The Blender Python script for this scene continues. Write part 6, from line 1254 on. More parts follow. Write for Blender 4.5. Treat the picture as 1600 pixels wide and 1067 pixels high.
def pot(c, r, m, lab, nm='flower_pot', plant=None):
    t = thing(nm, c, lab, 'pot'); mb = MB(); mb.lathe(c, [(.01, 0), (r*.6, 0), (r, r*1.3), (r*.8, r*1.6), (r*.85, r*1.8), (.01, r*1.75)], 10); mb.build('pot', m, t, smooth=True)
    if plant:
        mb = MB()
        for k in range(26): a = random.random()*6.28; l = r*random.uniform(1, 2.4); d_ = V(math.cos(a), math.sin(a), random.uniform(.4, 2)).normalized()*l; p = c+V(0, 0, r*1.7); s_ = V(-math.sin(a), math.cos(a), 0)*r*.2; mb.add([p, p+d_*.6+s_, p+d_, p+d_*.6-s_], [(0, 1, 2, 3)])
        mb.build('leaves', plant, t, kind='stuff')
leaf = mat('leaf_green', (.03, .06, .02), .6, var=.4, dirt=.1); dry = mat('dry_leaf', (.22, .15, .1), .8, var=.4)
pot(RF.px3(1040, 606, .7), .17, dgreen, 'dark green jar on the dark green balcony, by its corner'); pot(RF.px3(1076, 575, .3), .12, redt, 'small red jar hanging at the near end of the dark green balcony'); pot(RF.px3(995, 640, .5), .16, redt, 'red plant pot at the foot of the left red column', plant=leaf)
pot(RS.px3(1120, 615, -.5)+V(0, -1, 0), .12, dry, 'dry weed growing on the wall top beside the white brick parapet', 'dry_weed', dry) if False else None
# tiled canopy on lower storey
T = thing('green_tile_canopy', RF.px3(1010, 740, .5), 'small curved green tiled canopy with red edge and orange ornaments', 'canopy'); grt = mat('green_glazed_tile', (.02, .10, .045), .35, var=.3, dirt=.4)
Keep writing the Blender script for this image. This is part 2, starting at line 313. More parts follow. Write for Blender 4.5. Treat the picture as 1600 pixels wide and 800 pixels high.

■ **SHORT TASK**: Find the lines holding "Treat" and list every one.

■ **EXPECTED OUTPUT**:
The Blender Python script for this scene continues. Write part 6, from line 1254 on. More parts follow. Write for Blender 4.5. Treat the picture as 1600 pixels wide and 1067 pixels high.
Keep writing the Blender script for this image. This is part 2, starting at line 313. More parts follow. Write for Blender 4.5. Treat the picture as 1600 pixels wide and 800 pixels high.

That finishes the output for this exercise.